Fix 2: Non-blocking SQS Enqueue¶
This one was sneaky. My queue code looked async but wasn't:
async def enqueue(self, job_type: str, payload: dict) -> str:
response = self._client.send_message(
QueueUrl=self._queue_url,
MessageBody=json.dumps({"job_type": job_type, "payload": payload})
)
return response["MessageId"]
The function has async in front. The _client.send_message() is boto3's synchronous method. It blocks the event loop while waiting for AWS to respond.
This matters because while SQS responds (50-100ms), your entire Python process is frozen. No other requests can be handled. In a FastAPI app, this means one slow enqueue blocks all other users.
The fix uses asyncio.to_thread():
async def enqueue(self, job_type: str, payload: dict) -> str:
response = await asyncio.to_thread(
self._client.send_message,
QueueUrl=self._queue_url,
MessageBody=json.dumps({"job_type": job_type, "payload": payload})
)
return response["MessageId"]
asyncio.to_thread() runs the synchronous boto3 call in a thread pool. Your event loop stays free to handle other requests. The API doesn't freeze while waiting for AWS.
This pattern applies to any synchronous library you're using inside async code. Database drivers without async support, file I/O, third-party SDKs - wrap them in asyncio.to_thread().

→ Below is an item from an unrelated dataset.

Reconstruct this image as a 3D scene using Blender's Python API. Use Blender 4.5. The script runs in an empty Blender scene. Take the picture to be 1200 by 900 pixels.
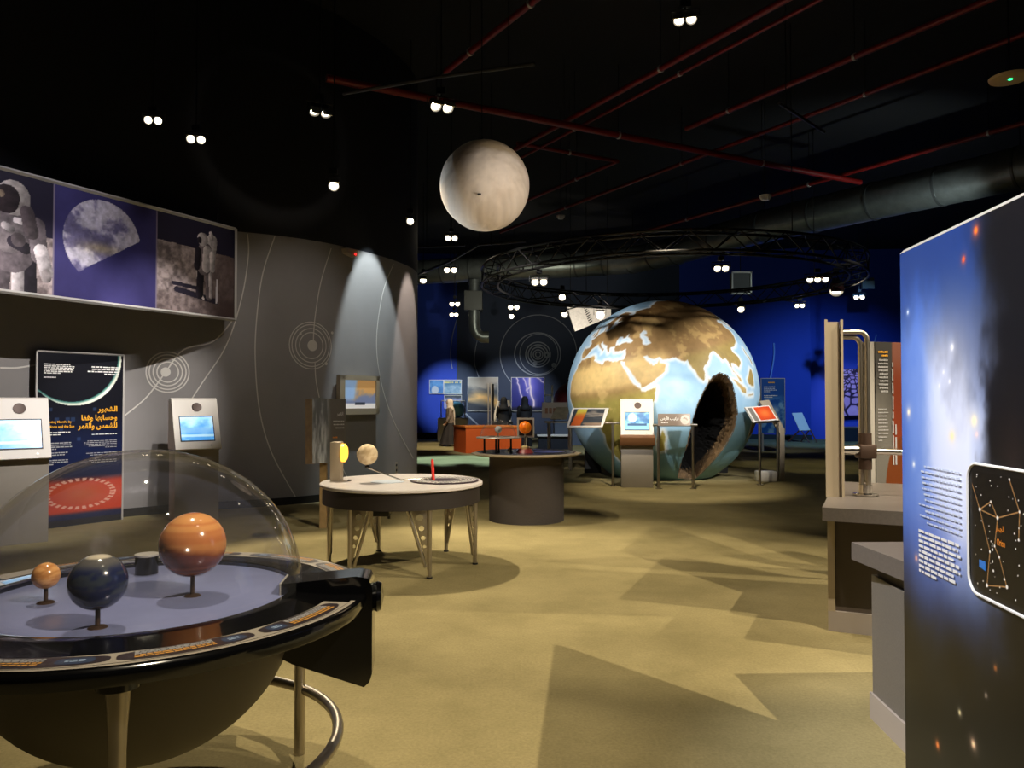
import bpy, bmesh, math, random
import numpy as np
from mathutils import Vector, Matrix, Quaternion
random.seed(7)
C = bpy.context.scene.collection
SC = bpy.context.scene
PI = math.pi
# ------------------------------------------------------------------ camera, world, light
H = 1.55
PITCH = math.atan(20 / 900)
cd = bpy.data.cameras.new('camera'); cd.sensor_width = 36; cd.lens = 27.0; cd.clip_end = 200; cd.clip_start = .05
cam = bpy.data.objects.new('camera', cd); C.objects.link(cam)
cam.location = (0, 0, H); cam.rotation_euler = (PI / 2 + PITCH, 0, 0)
SC.camera = cam
w = bpy.data.worlds.new('world'); SC.world = w; w.use_nodes = True
w.node_tree.nodes['Background'].inputs[0].default_value = (.75, .8, 1, 1)
w.node_tree.nodes['Background'].inputs[1].default_value = .012
vs = SC.view_settings
vs.view_transform = 'Standard'; vs.look = 'None'; vs.gamma = 1; vs.use_curve_mapping = False; vs.exposure = 0.0

def spot(name, loc, target, watts, deg, blend=.3, col=(1, .86, .66), rad=.05):
    l = bpy.data.lights.new(name, 'SPOT'); l.energy = watts; l.color = col
    l.spot_size = math.radians(deg); l.spot_blend = blend; l.shadow_soft_size = rad
    o = bpy.data.objects.new(name, l); C.objects.link(o); o.location = loc
    o.rotation_euler = (Vector(target) - Vector(loc)).to_track_quat('-Z', 'Y').to_euler()
    return o
WARM = (1, .86, .63); NEUT = (1, .92, .8); COOL = (.75, .88, 1)
# floor and tables
spot('spot_table_dome', (-1.9, 4.3, 6.0), (-1.3, 2.6, .8), 640, 44, .4, WARM, .03)
spot('spot_moon_table', (-2.2, 9.0, 5.0), (-.8, 7.0, .4), 1350, 64, .4, WARM, .02)
spot('spot_drum_table', (-1.7, 8.5, 5.0), (.4, 9.9, .3), 480, 46, .4, WARM, .03)
spot('spot_keylight', (4.75, -.3, 7.0), (1.0, 4.5, 0), 3000, 46, .2, WARM, .02)
spot('spot_counter_side', (5.0, 4.25, 6.4), (1.6, 6.7, 0), 1250, 44, .3, WARM, .02)
spot('spot_counter_low', (9.0, 4.8, 6.4), (1.4, 7.1, 0), 2400, 25, .4, WARM, .02)
spot('spot_floor_mid', (.6, 2.2, 7.0), (.6, 2.4, 0), 120, 44, .8, WARM, .04)
spot('spot_floor_far', (-.83, 8.9, 5.0), (2.0, 10.8, 0), 220, 46, .6, WARM, .04)
spot('spot_floor_near', (-.2, 5.5, 7.0), (-.75, 4.4, 0), 260, 34, .6, WARM, .04)
# globe
spot('spot_globe_africa', (.2, 9.2, 4.2), (2.1, 14.3, 1.65), 1120, 29, .75, (1, .96, .92), .05)
spot('spot_globe_asia', (3.6, 9.0, 4.2), (3.8, 14.3, 1.85), 900, 30, .75, (1, .96, .92), .05)
spot('spot_globe_side', (7.5, 11.5, 4.6), (4.4, 15, 1.9), 1150, 38, .7, (1, .96, .92), .05)
spot('spot_globe_floor', (2.2, 11.0, 5.2), (2.9, 13.6, 0), 1000, 44, .7, WARM, .04)
spot('spot_globe_top', (-1.2, 12.6, 4.6), (2.0, 15.4, 2.4), 700, 42, .8, (1, .96, .92), .05)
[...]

Fix 3: Re-enabled Vector Store Filters¶
This one was embarrassing. I found this in my Qdrant search code:
async def search(self, query_vector: list[float], filters: dict = None):
# TEMPORARY: Disabling filters to test...
# if filters:
# conditions = [
# FieldCondition(key=f"payload.{key}", match=MatchValue(value=value))

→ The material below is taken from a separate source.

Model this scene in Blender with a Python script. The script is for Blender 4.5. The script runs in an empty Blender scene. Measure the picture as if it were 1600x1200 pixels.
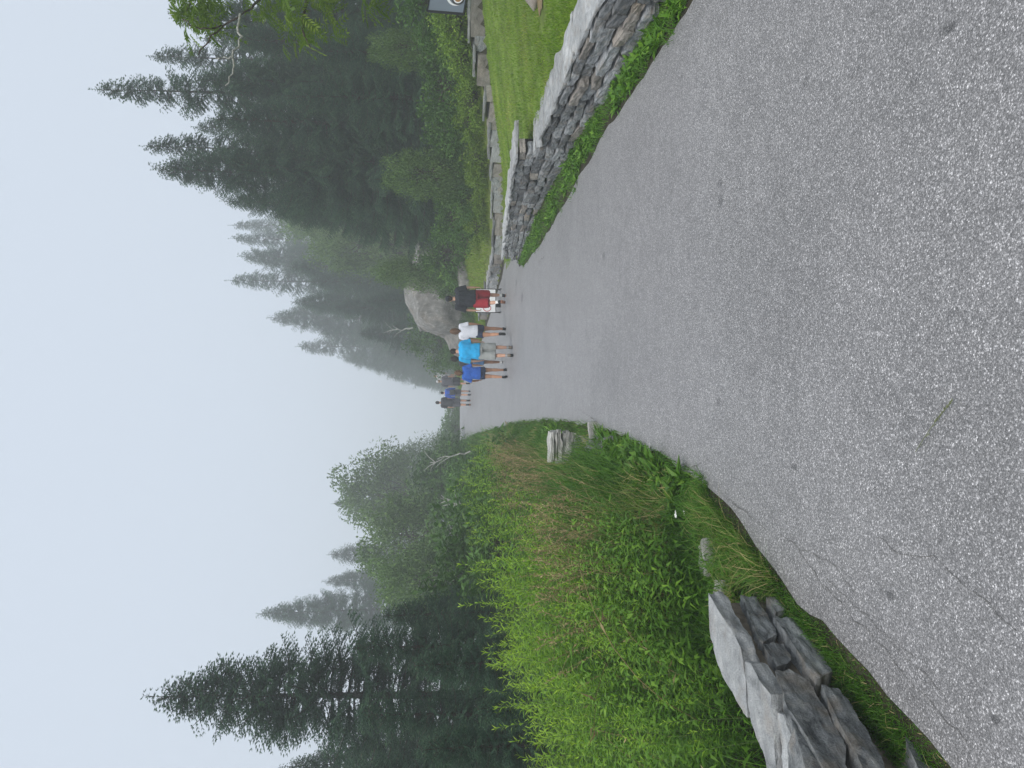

# for key, value in filters.items()
# ]
# qdrant_filter = Filter(must=conditions)
results = await self._client.search(
collection_name=self._collection,
query_vector=query_vector,
limit=100 # Get more, filter in Python later
)
# Filter in Python
if filters:
results = [r for r in results if all(
r.payload.get(k) == v for k, v in filters.items()
)]
return results[:10]
"Temporary" had been there for months. The code fetched 100 results from Qdrant, then filtered them in Python. This is slow for two reasons: more data transferred over the network, and Python filtering is slower than database filtering.
The fix was uncommenting the filter code and fixing the key path:
async def search(self, query_vector: list[float], filters: dict = None):
qdrant_filter = None
if filters:
conditions = [
FieldCondition(key=key, match=MatchValue(value=value))

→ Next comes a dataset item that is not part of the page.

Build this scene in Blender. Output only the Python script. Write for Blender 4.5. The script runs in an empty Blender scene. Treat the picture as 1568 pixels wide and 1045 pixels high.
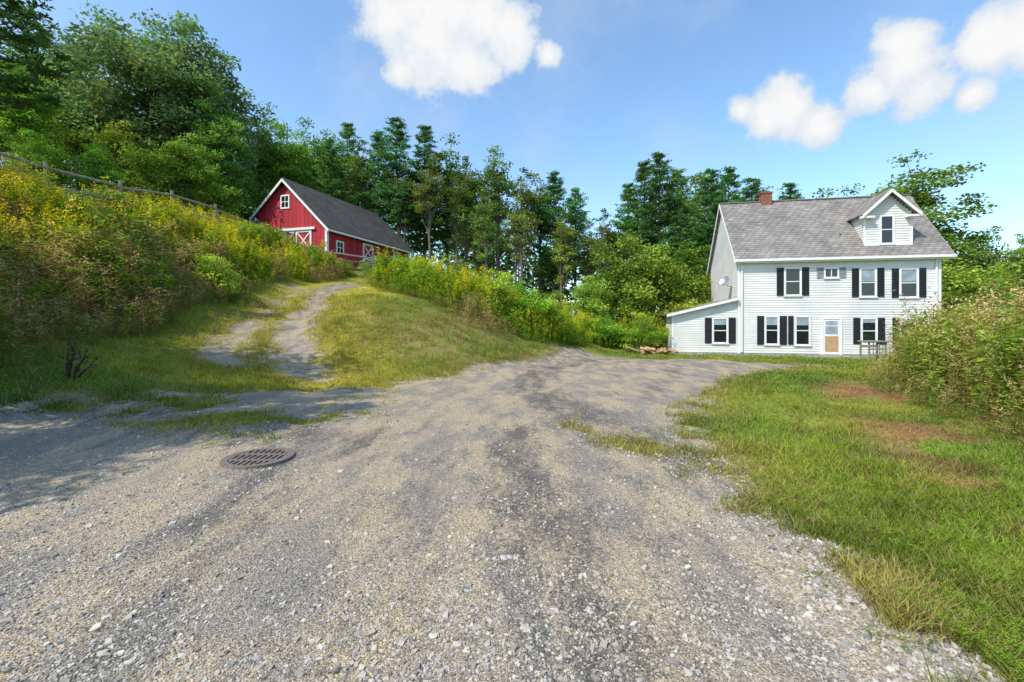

for key, value in filters.items()
]
qdrant_filter = Filter(must=conditions)
results = await self._client.search(
collection_name=self._collection,
query_vector=query_vector,
query_filter=qdrant_filter,
limit=10
)
return results
The key insight: payload. prefix was wrong. Qdrant stores metadata directly, so the key is just key, not payload.key. That bug was why I disabled filters in the first place.
Let the database do the filtering. It's faster, uses less bandwidth, and scales better.
When to Apply These Patterns¶
These three fixes share a theme: stop doing things sequentially when they can be parallel, and stop doing things in Python when the database can do them.
Use asyncio.gather() when you have multiple independent async operations. Embedding multiple texts, fetching from multiple APIs, reading multiple files - anything where one result doesn't depend on another.
Use asyncio.to_thread() when you're calling synchronous code from async code. Boto3, some database drivers, file operations, CPU-heavy computations - anything that would block the event loop.
Use database-level filtering when your database supports it. Qdrant, Pinecone, Postgres with pgvector - they're all faster at filtering than Python loops.
The Results¶
Before these fixes: 20-page PDF took 65 seconds to ingest.
After: Same PDF takes 6 seconds.
No model changes. No infrastructure changes. No architecture rewrites. Just better async patterns.
Check your RAG code for sequential loops in async functions, synchronous calls pretending to be async, and filters that should be in the database. The fixes are usually small, but the speedups are real.